First: the caramel praline. The sugar was poured into a heavy saucepan, set over medium heat. I ran around cleaning up the kitchen, separating eggs, dividing the milk, making an ice bath for the custard. The sugar began to melt, and I stirred it carefully. The color deepened, and I took it to the edge of burnt before sprinkling it with some finely crushed sea salt and pouring it over one of those silicone baking sheets. It was beautiful. Then came the caramel custard base: more sugar, melting slowly into a pool of dark caramel. Again, I pushed it almost to the edge of being burnt, then added the butter, which melted and foamed as I stirred it in. I poured in the cream, which fizzled madly; first the caramel seized into fat globs, then slowly melded with the cream into a smooth, butterscotch mass. I added milk, tempered in the eggs, cooked it all until it thickened across the back of a spoon. I strained it all into more cold milk, whisked it together, tasted it. It was good. It was heartbreaking that I would have to wait almost an entire day before this creamy goodness could be turned into ice cream, but patience is its own reward, or something.
Throughout the day I kept thinking of my tub of custard, waiting for me at home. I practically shot out the door exactly eight hours after I had walked in, almost ran all the way home, and once inside my apartment breathlessly tossing aside backpack, jacket, shoes, mail, a visible trail down the hallway. Grabbing the plastic tub of ice-cream mixture I dipped another spoon in - it was smooth and cold and ever so faintly bittersweet - and started up the ice cream maker.
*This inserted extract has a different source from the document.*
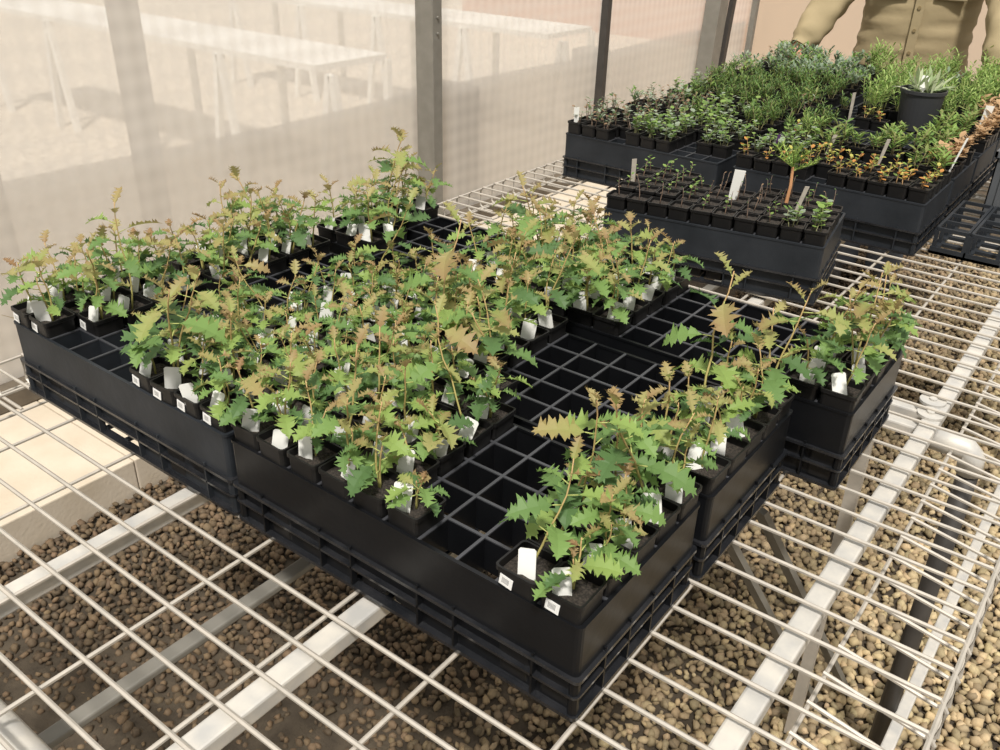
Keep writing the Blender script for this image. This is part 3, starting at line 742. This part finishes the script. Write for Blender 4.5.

While it churned away I smashed the praline into bits with a sherry bottle that happened to be standing on the counter (I couldn't find the rolling pin), and I waited until the creamy custard definitely looked like ice cream before I stirred it in. The tiny shards of caramel swirled into the golden-brown depths; I turned it off, removed the cover, the plastic dasher, dipped another spoon in - I am almost out of spoons now - and fell straight into heaven. (At this point I realize that the front door is still open).
It always seems a bit of a miracle when I produce something absolutely delicious in the kitchen. I wonder, could I really have made something so wonderful, me, with my bare hands and my propensity for wreaking havoc just about anywhere I go? I can hardly wait to make more ice cream, but I am out of freezer space. I can just imagine all the possibilities before me.